If the things you desire do not come it is due to karma created long ago, therefore keep a happy and relaxed mind.

Venerable Tharchin explains that virtually everything that happens to us in this life is the result of actions we engaged in in our previous lives, and virtually everything we do in this life will ripen in our future lives.  Sometimes we see people who lead very negative lives enjoying great good fortune and we see other pure practitioners experiencing endless suffering.  Understanding what is happening to them in this life comes from their previous lives and understanding that what they are doing now will determine the quality of their future lives it is clear who is better off.  This advice primarily is aimed at helping us completely abandon any and all attachment to results.  Ghandi said “full effort is [itself] full victory.”  We don’t care what results ripen, we only care about what causes we are creating.  Trying alone, regardless of whether we succeed, is what creates the good karma for our future.  So even if our life is one tragedy after another, we should not care but instead be satisfied that we are responding well.

Beware, offending a holy being is worse than dying, therefore be honest and straightforward.

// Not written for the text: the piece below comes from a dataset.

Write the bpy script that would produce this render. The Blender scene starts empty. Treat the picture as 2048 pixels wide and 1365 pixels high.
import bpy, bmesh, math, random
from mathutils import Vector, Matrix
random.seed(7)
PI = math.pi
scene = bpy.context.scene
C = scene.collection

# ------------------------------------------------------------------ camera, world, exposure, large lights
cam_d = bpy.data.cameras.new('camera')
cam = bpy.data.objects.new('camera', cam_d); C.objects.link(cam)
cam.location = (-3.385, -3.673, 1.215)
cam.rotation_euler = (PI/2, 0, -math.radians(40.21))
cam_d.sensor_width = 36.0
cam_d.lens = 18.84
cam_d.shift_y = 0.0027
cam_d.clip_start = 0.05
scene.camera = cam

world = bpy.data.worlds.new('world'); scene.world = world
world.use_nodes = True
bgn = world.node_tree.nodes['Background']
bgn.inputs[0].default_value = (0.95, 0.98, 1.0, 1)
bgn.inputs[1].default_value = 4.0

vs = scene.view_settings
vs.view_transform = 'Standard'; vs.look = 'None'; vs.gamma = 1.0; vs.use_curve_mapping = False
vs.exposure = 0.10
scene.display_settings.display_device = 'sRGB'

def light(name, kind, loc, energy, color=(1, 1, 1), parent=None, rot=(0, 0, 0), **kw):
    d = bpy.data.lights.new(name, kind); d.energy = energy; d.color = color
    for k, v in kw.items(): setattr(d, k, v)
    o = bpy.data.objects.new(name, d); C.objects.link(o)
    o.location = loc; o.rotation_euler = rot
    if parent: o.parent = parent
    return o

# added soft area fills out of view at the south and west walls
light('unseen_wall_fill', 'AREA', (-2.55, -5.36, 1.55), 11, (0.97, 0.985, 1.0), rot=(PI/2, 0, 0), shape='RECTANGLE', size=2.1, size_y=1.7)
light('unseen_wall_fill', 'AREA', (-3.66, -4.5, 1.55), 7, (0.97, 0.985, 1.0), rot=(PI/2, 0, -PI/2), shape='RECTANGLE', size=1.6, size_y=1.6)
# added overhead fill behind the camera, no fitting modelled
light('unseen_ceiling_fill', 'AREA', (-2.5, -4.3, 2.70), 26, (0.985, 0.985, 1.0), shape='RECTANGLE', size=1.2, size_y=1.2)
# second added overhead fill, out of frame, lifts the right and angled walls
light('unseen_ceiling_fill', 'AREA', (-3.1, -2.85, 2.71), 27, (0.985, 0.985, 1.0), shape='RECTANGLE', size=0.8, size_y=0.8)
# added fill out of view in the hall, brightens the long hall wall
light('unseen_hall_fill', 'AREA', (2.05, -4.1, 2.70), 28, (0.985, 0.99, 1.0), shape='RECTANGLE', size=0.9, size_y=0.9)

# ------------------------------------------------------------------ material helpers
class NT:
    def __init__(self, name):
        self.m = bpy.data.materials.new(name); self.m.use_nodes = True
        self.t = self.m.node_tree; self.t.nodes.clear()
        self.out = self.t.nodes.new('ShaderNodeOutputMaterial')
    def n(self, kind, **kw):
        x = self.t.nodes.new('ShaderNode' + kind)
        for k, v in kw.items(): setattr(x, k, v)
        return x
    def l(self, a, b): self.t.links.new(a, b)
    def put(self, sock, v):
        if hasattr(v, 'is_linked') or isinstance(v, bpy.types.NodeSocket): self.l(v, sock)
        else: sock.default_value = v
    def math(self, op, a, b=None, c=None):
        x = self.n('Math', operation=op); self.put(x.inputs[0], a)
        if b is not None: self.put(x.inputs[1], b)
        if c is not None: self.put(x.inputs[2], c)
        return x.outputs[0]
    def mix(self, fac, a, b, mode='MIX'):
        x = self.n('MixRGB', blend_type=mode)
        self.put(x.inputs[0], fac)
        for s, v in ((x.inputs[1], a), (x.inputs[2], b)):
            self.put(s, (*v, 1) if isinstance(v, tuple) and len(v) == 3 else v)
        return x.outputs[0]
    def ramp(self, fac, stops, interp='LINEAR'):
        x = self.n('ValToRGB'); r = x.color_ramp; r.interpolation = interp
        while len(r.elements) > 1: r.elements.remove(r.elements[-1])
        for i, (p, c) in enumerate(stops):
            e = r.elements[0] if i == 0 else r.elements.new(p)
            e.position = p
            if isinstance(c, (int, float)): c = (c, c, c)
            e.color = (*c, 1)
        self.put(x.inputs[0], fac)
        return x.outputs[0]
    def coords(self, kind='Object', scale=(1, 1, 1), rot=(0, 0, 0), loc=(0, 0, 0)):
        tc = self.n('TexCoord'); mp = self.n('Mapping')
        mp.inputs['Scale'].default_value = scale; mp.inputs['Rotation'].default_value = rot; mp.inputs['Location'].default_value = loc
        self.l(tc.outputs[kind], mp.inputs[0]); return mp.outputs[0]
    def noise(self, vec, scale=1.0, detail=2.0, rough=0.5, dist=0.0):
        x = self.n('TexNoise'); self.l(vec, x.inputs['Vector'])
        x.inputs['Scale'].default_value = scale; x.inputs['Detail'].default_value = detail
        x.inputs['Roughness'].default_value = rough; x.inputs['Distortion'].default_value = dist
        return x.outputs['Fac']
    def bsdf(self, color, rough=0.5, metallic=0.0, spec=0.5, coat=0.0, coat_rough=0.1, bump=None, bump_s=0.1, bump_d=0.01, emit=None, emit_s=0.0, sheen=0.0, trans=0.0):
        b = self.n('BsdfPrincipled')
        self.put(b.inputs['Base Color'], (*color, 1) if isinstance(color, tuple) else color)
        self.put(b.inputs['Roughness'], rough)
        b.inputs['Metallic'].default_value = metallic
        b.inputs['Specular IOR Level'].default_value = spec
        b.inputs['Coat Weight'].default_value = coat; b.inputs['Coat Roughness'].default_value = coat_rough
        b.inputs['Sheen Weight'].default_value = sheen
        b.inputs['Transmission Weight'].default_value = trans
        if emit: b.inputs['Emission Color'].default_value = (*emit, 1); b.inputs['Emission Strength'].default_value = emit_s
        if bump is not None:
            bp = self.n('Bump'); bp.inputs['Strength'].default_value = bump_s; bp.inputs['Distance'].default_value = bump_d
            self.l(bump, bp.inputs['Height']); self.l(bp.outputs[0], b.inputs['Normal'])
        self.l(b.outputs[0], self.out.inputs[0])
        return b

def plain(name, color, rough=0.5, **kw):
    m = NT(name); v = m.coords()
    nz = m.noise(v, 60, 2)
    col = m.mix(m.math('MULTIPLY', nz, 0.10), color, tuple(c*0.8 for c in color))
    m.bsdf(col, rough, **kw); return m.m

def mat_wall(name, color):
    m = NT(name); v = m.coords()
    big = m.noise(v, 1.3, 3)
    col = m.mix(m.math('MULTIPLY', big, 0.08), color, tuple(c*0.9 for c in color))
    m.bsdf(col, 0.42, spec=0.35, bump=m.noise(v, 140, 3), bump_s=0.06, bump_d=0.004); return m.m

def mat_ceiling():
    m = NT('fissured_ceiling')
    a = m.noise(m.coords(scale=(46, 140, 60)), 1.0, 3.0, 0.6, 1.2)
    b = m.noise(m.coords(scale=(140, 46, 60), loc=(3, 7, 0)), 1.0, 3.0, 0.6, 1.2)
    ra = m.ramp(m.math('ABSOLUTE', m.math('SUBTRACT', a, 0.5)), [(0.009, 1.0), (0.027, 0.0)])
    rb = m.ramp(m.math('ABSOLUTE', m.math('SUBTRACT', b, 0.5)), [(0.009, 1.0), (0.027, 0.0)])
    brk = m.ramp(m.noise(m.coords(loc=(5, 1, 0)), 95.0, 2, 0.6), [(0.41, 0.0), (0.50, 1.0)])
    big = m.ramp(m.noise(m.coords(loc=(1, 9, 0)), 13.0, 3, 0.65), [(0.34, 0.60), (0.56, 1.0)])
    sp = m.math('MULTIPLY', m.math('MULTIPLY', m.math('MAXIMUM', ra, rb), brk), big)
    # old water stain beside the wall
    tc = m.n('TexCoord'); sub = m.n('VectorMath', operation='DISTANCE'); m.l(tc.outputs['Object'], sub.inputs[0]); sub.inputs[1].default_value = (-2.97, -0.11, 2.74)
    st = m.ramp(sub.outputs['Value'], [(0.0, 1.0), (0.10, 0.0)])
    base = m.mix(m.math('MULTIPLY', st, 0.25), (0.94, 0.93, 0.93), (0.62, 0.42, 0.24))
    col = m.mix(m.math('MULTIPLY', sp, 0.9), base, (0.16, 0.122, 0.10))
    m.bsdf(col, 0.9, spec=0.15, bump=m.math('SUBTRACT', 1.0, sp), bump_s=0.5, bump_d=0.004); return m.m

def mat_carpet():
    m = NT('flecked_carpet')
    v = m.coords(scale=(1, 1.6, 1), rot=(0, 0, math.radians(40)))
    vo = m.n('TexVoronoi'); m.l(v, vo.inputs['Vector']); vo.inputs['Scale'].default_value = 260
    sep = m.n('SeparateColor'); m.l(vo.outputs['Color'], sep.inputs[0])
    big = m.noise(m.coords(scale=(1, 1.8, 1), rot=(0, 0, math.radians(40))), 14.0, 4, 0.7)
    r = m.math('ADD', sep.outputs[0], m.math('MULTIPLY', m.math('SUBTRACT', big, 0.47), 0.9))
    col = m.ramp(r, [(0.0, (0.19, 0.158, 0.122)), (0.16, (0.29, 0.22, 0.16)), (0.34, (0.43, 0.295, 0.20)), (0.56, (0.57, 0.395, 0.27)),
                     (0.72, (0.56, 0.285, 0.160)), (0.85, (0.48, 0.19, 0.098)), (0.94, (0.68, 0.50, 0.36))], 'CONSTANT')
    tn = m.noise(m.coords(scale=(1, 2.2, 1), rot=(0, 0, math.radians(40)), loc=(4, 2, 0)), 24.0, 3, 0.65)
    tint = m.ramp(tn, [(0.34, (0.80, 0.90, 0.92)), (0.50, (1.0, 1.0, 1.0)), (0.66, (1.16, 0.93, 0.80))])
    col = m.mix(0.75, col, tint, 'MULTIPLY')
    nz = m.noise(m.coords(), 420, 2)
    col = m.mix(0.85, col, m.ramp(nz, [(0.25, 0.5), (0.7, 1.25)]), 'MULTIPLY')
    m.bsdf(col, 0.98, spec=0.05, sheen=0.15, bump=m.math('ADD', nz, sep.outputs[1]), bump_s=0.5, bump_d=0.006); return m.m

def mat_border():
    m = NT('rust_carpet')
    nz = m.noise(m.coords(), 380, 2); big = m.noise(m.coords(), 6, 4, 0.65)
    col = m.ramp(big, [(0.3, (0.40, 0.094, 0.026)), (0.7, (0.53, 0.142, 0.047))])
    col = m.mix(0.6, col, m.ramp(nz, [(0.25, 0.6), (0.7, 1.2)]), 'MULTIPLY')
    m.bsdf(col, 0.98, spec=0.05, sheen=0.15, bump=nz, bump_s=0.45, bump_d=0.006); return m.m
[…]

From their own side a holy being cannot be offended, but from our side we can create the karma as if they were.  The reason why it is worse than death is death can only harm this one life, whereas the negative karma from offending a holy being harms us in all our future lives.  They are a particularly powerful object, so it multiplies the karma in relation to them, either for good or for bad.  Since we don’t know who is and who is not a holy being, we should treat everyone as if they were one.